Sugar on a Stick: Good for Kids' Minds (and School Budgets)

by Ostatic Staff - Apr. 27, 2009

Even as a child, I knew that Pixie Sticks were just trouble. The paper tubes loaded with colorful yet mysteriously flavorless sugar weren't particularly tasty, and too many of them led to mom and dad either threatening to pull the car over or hinting ominously about what would happen if they "had to tell me again." Parents today know that in addition to the traditional side effects, Pixie Sticks aren't terribly good for USB ports, either.

That's not the case with the other sort of Sugar. Sugar, the kid-friendly open source desktop that was featured first on the OLPC XO laptop is now available (in a beta release) as a liveUSB image. The Sugar on a Stick environment is powered by Fedora 11 and features familiar Sugar desktop applications and functions, as well as new educational and collaborative tools, such as the InfoSlicer online content editor, remixer, and delivery application.

Sugar on a Stick, like other live media distributions, runs without altering any software or data on the computer's existing hard drive. The Sugar on a Stick project plans on offering several configurations for the live image -- so that a child's work can be saved on the flash drive whether it is run natively or through a virtualization or emulation mode. The liveUSB image requires a flash drive of at least 1 GB in size (formatted as a FAT32 or FAT16 partition). Sugar on a Stick can peacefully coexist with existing data on flash drives meeting the size and formatting criteria. The Sugar Labs Wiki explains how to create the image on Windows, Linux, or Mac platforms, as well as instructions on getting it up and running in a virtual environment.

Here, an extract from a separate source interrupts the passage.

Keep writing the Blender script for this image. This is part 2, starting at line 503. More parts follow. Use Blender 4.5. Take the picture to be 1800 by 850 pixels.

Netbooks and inexpensive, kid-friendly hardware are great ideas, but in many cases, they simply aren't possible (or necessarily desirable). Packaging Sugar in this format offers the educators -- and children -- using it many of the same benefits at a much lower price point. While you might not wish to use your child's school work as part of the beta testing, the Sugar on a Stick team invites educators, parents, and even their interested progeny to try the software on as many devices as possible and report back with bugs and feedback. The Sugar on a Stick team hopes to offer students a polished 1.0 release by the third quarter of 2009 -- just in time to head back to class.